65.
Elle m’a encore appelé. M’envoie des messages. Elle y invoque les prénoms des enfants que nous voulions avoir. Nos rituels quotidiens. M’affirme qu’elle veut continuer à me protéger et à m’aimer. M’envoie des photos de notre mariage. Supplie et rappelle le monde qui a été le notre.
Hélas, trois fois hélas.
Elle souffre, je souffre. Mais nos douleurs partagées ne nous réuniront pas.
Une image me vient à l’esprit : un meurtrier déplore la mort de sa victime. Mais elle ne ressuscitera pas.
Je sais que chacun est pétri de ses failles, de ses paradoxes. De contradictions et de vide. Je sais tout cela. Je suis moi-même tiraillé de toutes parts.
Ma tête va exploser. Je fais des rêves en tous sens. Je suis imprégné à chaque seconde de ces tourments.
Et pourtant, je ne basculerai pas.
Non que je pense avoir raison (peu m’importe d’avoir raison), mais parce que je sais maintenant que c’est le chemin que je dois prendre.
Je pense à ce mur que j’ai affronté pendant des mois. A cette froide indifférence.
A elle avec lui.
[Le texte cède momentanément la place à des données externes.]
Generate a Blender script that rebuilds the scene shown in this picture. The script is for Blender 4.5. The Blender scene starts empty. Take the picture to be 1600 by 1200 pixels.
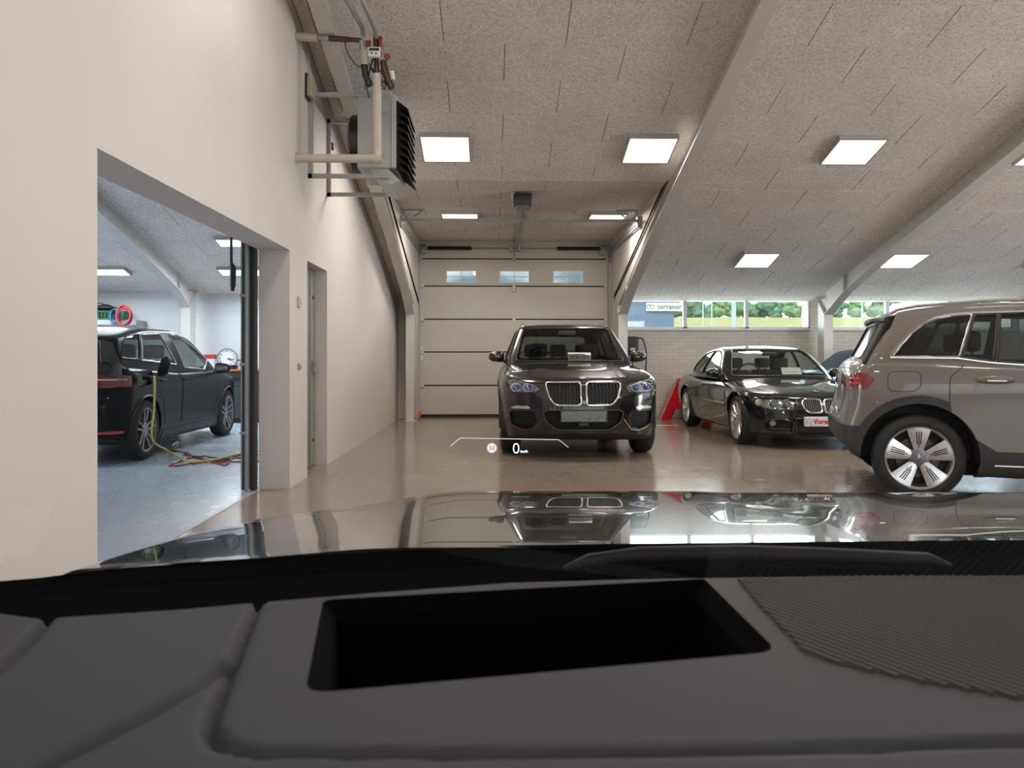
import bpy, bmesh, math, random
import numpy as np
from mathutils import Vector, Matrix
from mathutils.bvhtree import BVHTree
from mathutils.interpolate import poly_3d_calc
random.seed(7)
PI = math.pi
SC = bpy.context.scene
COL = SC.collection
# ---------------------------------------------------------------- camera
H = 1.17; F = 1200.0; YAW = math.atan(30 / 1200)
cam_d = bpy.data.cameras.new('camera'); cam = bpy.data.objects.new('camera', cam_d); COL.objects.link(cam)
cam_d.sensor_width = 36; cam_d.lens = 36 * F / 1600; cam_d.shift_y = -41 / 1600
cam_d.clip_start = 0.05; cam_d.clip_end = 600
cam.location = (0, 0, H); cam.rotation_euler = (PI / 2, 0, -YAW)
cam_d.dof.use_dof = True; cam_d.dof.focus_distance = 9.5; cam_d.dof.aperture_fstop = 9.0
SC.camera = cam
# ---------------------------------------------------------------- world, sun, daylight, exposure
world = bpy.data.worlds.new('sky'); SC.world = world; world.use_nodes = True
wn = world.node_tree.nodes; wl = world.node_tree.links
for n in list(wn): wn.remove(n)
wo = wn.new('ShaderNodeOutputWorld'); wb = wn.new('ShaderNodeBackground')
tc = wn.new('ShaderNodeTexCoord'); mp = wn.new('ShaderNodeMapping'); ns = wn.new('ShaderNodeTexNoise')
sky = wn.new('ShaderNodeTexSky'); sky.sky_type = 'HOSEK_WILKIE'; sky.turbidity = 3.0; sky.ground_albedo = 0.3
sky.sun_direction = Vector((-0.3, -0.75, 0.6)).normalized()
cr = wn.new('ShaderNodeValToRGB'); mx = wn.new('ShaderNodeMix'); mx.data_type = 'RGBA'
mp.inputs['Scale'].default_value = (1, 1, 2.4); ns.inputs['Scale'].default_value = 2.2; ns.inputs['Detail'].default_value = 6
cr.color_ramp.elements[0].position = 0.38; cr.color_ramp.elements[1].position = 0.56
wl.new(tc.outputs['Generated'], mp.inputs['Vector']); wl.new(mp.outputs['Vector'], ns.inputs['Vector'])
wl.new(ns.outputs['Fac'], cr.inputs['Fac']); wl.new(cr.outputs['Color'], mx.inputs[0])
wl.new(sky.outputs['Color'], mx.inputs[6]); mx.inputs[7].default_value = (1.6, 1.65, 1.75, 1)
wl.new(mx.outputs[2], wb.inputs['Color']); wb.inputs['Strength'].default_value = 0.85
wl.new(wb.outputs['Background'], wo.inputs['Surface'])
sd = bpy.data.lights.new('sun', 'SUN'); sun = bpy.data.objects.new('sun', sd); COL.objects.link(sun)
sd.energy = 0.9; sd.angle = 0.01; sd.color = (1, .95, .86)
sun.rotation_euler = Vector((0.3, 0.75, -0.6)).to_track_quat('-Z', 'Y').to_euler()

def area(name, loc, aim, sx, sy, power, col):
    d = bpy.data.lights.new(name, 'AREA'); d.shape = 'RECTANGLE'; d.size = sx; d.size_y = sy; d.energy = power; d.color = col
    o = bpy.data.objects.new(name, d); COL.objects.link(o); o.location = loc
    o.rotation_euler = Vector(aim).to_track_quat('-Z', 'Z').to_euler(); return o
# fill lights added as daylight at unseen glazing: behind camera, far right, workshop
area('daylight_fill_rear', (3.2, -8.6, 1.9), (0, 1, 0.35), 9.0, 2.6, 70, (0.93, 0.97, 1.0))
area('daylight_fill_right', (13.8, 4.5, 2.3), (-1, 0, 0.3), 15.0, 3.6, 1150, (0.88, 0.95, 1.0))
area('daylight_fill_workshop', (-9.7, 7.0, 2.0), (1, 0, 0.2), 10.0, 2.6, 190, (0.80, 0.91, 1.0))
area('daylight_window_band', (8.4, 15.3, 2.0), (0, -1, 0.6), 11.6, 0.5, 80, (0.85, 0.95, 1.0))
SC.view_settings.view_transform = 'Standard'; SC.view_settings.look = 'None'
SC.view_settings.exposure = 1.3; SC.view_settings.gamma = 1.0; SC.view_settings.use_curve_mapping = False
SC.cycles.max_bounces = 8; SC.cycles.glossy_bounces = 4; SC.cycles.diffuse_bounces = 4
SC.cycles.transparent_max_bounces = 16; SC.cycles.caustics_reflective = False; SC.cycles.caustics_refractive = False
SC.cycles.sample_clamp_indirect = 6.0

def at(px, py, D):
    """world point seen at photo pixel (px,py), D metres ahead of the lens"""
    xc = (px - 800) / F * D; s, c = math.sin(YAW), math.cos(YAW)
    return Vector((xc * c + D * s, D * c - xc * s, H - (py - 559) / F * D))
def on_y(px, py, Y):
    a = math.atan((px - 800) / F) + YAW; X = Y * math.tan(a); D = Y * math.cos(YAW) + X * math.sin(YAW)
    return at(px, py, D)
def on_x(px, py, X):
    a = math.atan((px - 800) / F) + YAW; Y = X / math.tan(a); D = Y * math.cos(YAW) + X * math.sin(YAW)
    return at(px, py, D)
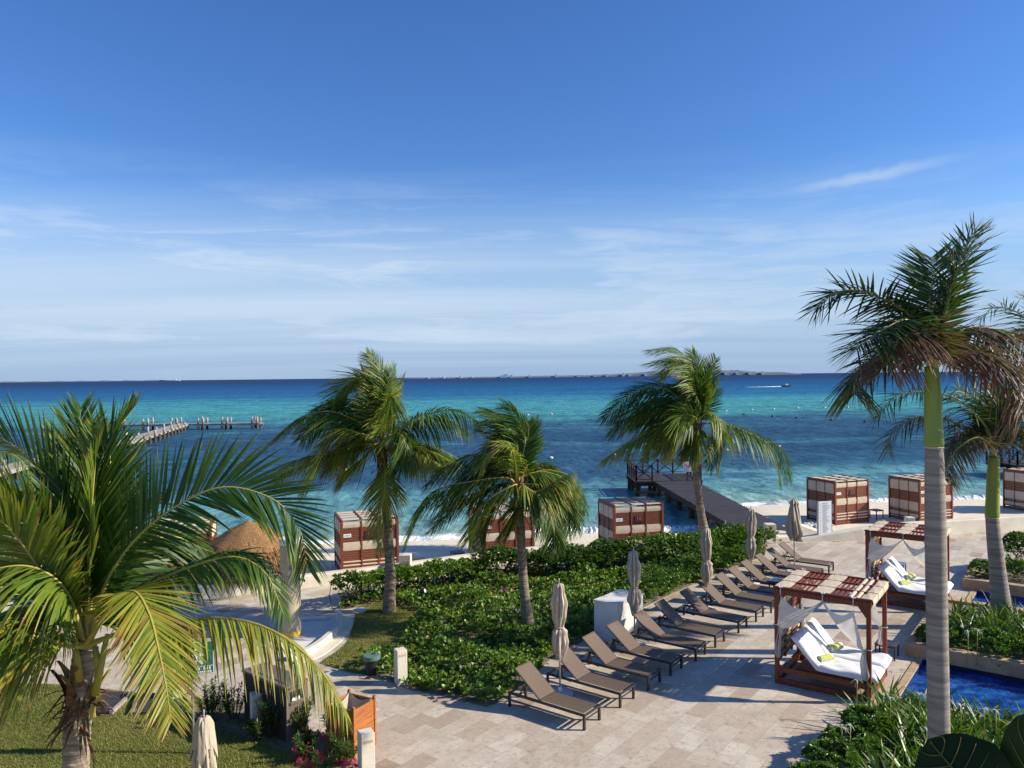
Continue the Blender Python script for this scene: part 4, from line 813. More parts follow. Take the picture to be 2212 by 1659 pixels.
coco((840, 1322), [(843, 1240), (838, 1150), (832, 1060)], (824, 968), 23.9, 'tallest coconut palm of the planted bed, rooted in the lawn patch, crown swept sideways', [
    ([(826, 900), (826, 823), (822, 796), (803, 764)], .1, .2, .50, .05, .25), ([(822, 900), (812, 850), (780, 815), (737, 838), (716, 876)], .1, .4, .40, .35, .45), ([(815, 920), (798, 890), (762, 864), (725, 862), (682, 884)], .4, 1., .16, .4, .4),
    ([(800, 935), (780, 915), (715, 889), (648, 902), (598, 945)], 0, .1, .24, .55, .35), ([(800, 945), (775, 935), (732, 930), (695, 985), (664, 1062)], -.3, -.9, .46, .35, .3), ([(808, 960), (780, 960), (712, 975), (632, 1000), (588, 1040)], .2, .5, .46, .55, .2),
    ([(826, 978), (832, 1010), (828, 1080), (806, 1156)], -.35, -.55, .56, .25, .12), ([(845, 940), (866, 925), (915, 898), (982, 888), (1040, 915)], .1, .2, .22, .75, .2), ([(828, 905), (842, 850), (843, 870), (833, 920)], -.4, -1.1, .47, .3, .15),
    ([(850, 945), (868, 940), (876, 975), (862, 1015)], -.5, -1.0, .2, .45, .25), ([(845, 965), (880, 970), (918, 985), (958, 1008)], -.2, -.4, .62, .55, .1), ([(850, 960), (895, 958), (935, 968), (975, 990)], .4, .9, .28, .6, .15),
    ([(835, 900), (846, 840), (853, 795)], .2, .4, .30, .02, .15), ([(800, 950), (770, 945), (740, 960), (705, 1020)], .6, 1.2, .2, .5, .3), ([(815, 930), (770, 900), (700, 900), (650, 950)], .6, 1.3, .14, .45, .35), ([(810, 960), (790, 985), (760, 1010), (740, 1040)], -.4, -.9, .35, .4, .3), ([(824, 905), (815, 850), (800, 815)], .15, .4, .35, .02, .3)], .15, 1.02, 2)
coco((1142, 1361), [(1131, 1260), (1126, 1170), (1122, 1110)], (1118, 1050), 22.15, 'shorter coconut palm leaning in the middle of the green planting bed', [
    ([(1126, 996), (1134, 946), (1110, 892), (1088, 872)], .1, .3, .18, .1, .35), ([(1115, 985), (1098, 920), (1068, 906), (1036, 912)], .3, .7, .30, .4, .4), ([(1098, 1010), (1032, 984), (965, 1010), (922, 1048)], .3, .8, .14, .45, .35),
    ([(1110, 985), (1095, 955), (1062, 972), (1040, 1008)], -.3, -.7, .48, .35, .3), ([(1095, 1032), (1032, 1038), (948, 1055), (908, 1092), (880, 1160)], -.2, -.4, .34, .7, .3), ([(1110, 1048), (1065, 1073), (1030, 1113), (1014, 1165)], -.4, -.9, .38, .5, .35),
    ([(1130, 1048), (1158, 1062), (1198, 1040), (1234, 1022)], -.3, -.4, .56, .8, .05), ([(1130, 1030), (1150, 1022), (1182, 1020), (1226, 1042), (1246, 1112)], .3, .5, .34, .5, .1), ([(1140, 1068), (1166, 1074), (1195, 1130), (1198, 1182)], -.3, -.7, .12, .35, .12),
    ([(1140, 1045), (1190, 1055), (1222, 1095), (1228, 1150)], .1, .2, .26, .5, .15), ([(1130, 985), (1140, 950), (1143, 910)], .2, .5, .26, .05, .1), ([(1100, 1040), (1040, 1060), (985, 1080), (935, 1120)], .5, 1.1, .2, .5, .3),
    ([(1105, 1020), (1050, 1010), (1000, 1035), (960, 1085)], .6, 1.3, .12, .5, .35), ([(1126, 1075), (1110, 1110), (1085, 1150)], -.3, -.5, .5, .4, .3), ([(1120, 990), (1112, 940), (1085, 915)], .1, .2, .2, .15, .35), ([(1130, 1030), (1165, 1010), (1200, 1018)], .6, 1.2, .3, .5, .1)], .135, .92, 3)
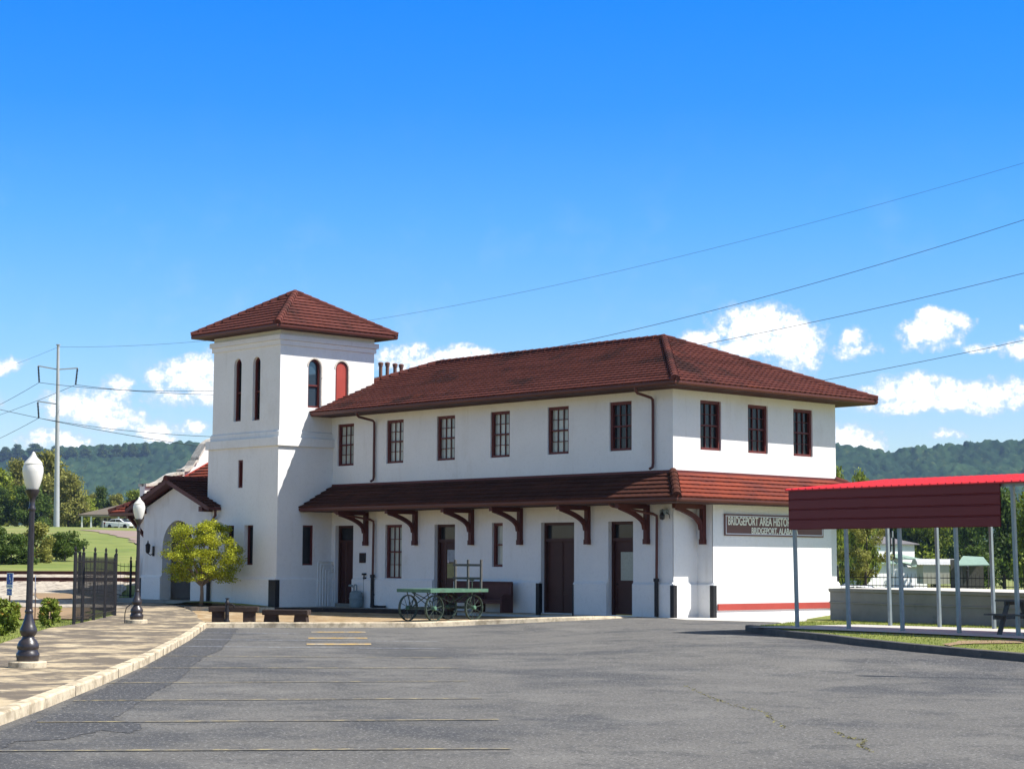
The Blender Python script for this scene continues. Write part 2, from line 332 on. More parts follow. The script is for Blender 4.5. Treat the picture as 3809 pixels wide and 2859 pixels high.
M_['tail']=mat('tail_lamp_red',(.5,.01,.01),.3)
M_['wire']=mat('cable',(.05,.06,.07),.6)
M_['gas']=mat('gas_meter_grey',(.20,.25,.26),.5,.15,4)
M_['oldwood']=mat('weathered_wood',(.10,.095,.085),.9,.2,5,.2,30)
def leafmat(name,c1,c2,isl=.45,tr=.3): return mat(name,c1,.6,.0,.45,0,col2=c2,island=isl,trans=tr,spec=.25,coord='Object')
M_['lf_dark']=leafmat('leaf_dark',(.12,.175,.030),(.06,.10,.020),.6,.45)
M_['lf_mid']=leafmat('leaf_mid',(.30,.35,.035),(.15,.19,.028),.6,.45)
M_['lf_grey']=leafmat('leaf_greyish',(.32,.31,.07),(.20,.20,.05),.6,.45)
M_['lf_yel']=leafmat('leaf_yellow_green',(.47,.47,.030),(.27,.31,.024),.5,.4)
M_['lf_bush']=leafmat('leaf_bush',(.22,.27,.03),(.16,.21,.03),.5,.3)
overlay(M_['lf_bush'],(.48,.17,.05),5,.56,.66,3.,amt=.8)
M_['lf_hill']=mat('forest_canopy',(.042,.078,.028),.98,.0,.012,0,col2=(.014,.031,.018),detail=8,spec=.02)
overlay(M_['lf_hill'],(.012,.030,.014),.055,.50,.62,5.,amt=.9); overlay(M_['lf_hill'],(.085,.105,.035),.12,.56,.68,15.,amt=.6)
# ---------------------------------------------------------------- ground sheets
def grid_ground():
    ds=[0,10,20,30,40,50,54,56,58,60,62,64,66,68,70,73,76,79,82,85,88,90,92,96,102,110,120,135,150,170,190,210,230,258,280,300,340,400,500,650,800,1100,1500,2200,3200,5000]
    ds=[-300,-100,-30]+ds
    ts=np.linspace(-1,1,281)
    V=[];F=[]
    for d in ds:
        for t in ts:
            s=t*(60+abs(d)*.75); x,y=xy(s,d); V.append((x,y,T(x,y)))
    n=len(ts)
    for i in range(len(ds)-1):
        for j in range(n-1): F.append((i*n+j,i*n+j+1,(i+1)*n+j+1,(i+1)*n+j))
    return mesh('ground',V,F,M_['hillgrass'],smooth=True)
tag(grid_ground(),kind='structure')
def fill(poly2,zfn,name,m,step=None,kind='structure',rag=0.,th=0.):
    """polygon in plan, cut on a grid so it follows the height function"""
    bm=bmesh.new(); P=[Vector((p[0],p[1],0)) for p in poly2]
    if rag:
        Q=[]
        for a,b in zip(P,P[1:]+P[:1]):
            k=max(1,int((b-a).length/rag)); nn=Vector((-(b-a).y,(b-a).x,0)).normalized()
            for i in range(k): Q.append(a.lerp(b,i/k)+nn*(random.uniform(-.25,.25)*rag if i else 0))
        P=Q
    vs=[bm.verts.new(p) for p in P]; bm.faces.new(vs); bmesh.ops.triangulate(bm,faces=bm.faces[:])
    if step:
        xs=[p.x for p in P]; ys=[p.y for p in P]
        for ax,lo,hi in ((0,min(xs),max(xs)),(1,min(ys),max(ys))):
            k=lo+step
            while k<hi:
                co=Vector((k,0,0)) if ax==0 else Vector((0,k,0)); no=Vector((1,0,0)) if ax==0 else Vector((0,1,0))
                bmesh.ops.bisect_plane(bm,geom=bm.verts[:]+bm.edges[:]+bm.faces[:],plane_co=co,plane_no=no); k+=step
    for v in bm.verts: v.co.z=zfn(v.co.x,v.co.y)
    bm.normal_update(); bmesh.ops.reverse_faces(bm,faces=[f for f in bm.faces if f.normal.z<0])
    me=bpy.data.meshes.new(name); bm.to_mesh(me); bm.free()
    me.materials.append(m); o=bpy.data.objects.new(name,me); C.objects.link(o); return tag(o,kind=kind)
SX=lambda z:(lambda x,y:z)
def Q(x,y): return (.859*x,2200+.859*y)      # second measuring frame of the photo's lower left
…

A la manipulation, au mensonge.
J’ai été aveuglé par une lumière noire.
Et ces phrases prononcées. Ces regards vides. Ce bouleversement. La terre s’est ouverte et tout s’en est allé.
Notre monde a été brisé, il est en miettes. Et je ne le reconstruirai pas, parce que je ne peux tout simplement pas.
Ca me fait tellement mal, parce que tout pourrait être si simple. Un « oui » de ma part, et notre vie continuerait.
Et pourtant, ce n’est pas la voie que je choisis. Peut-être est-ce une gigantesque erreur. Mais je ne le crois pas.
Tout cela me replonge dans des eaux sombres dont je tentais d’émerger très lentement. J’espère ne pas m’y noyer.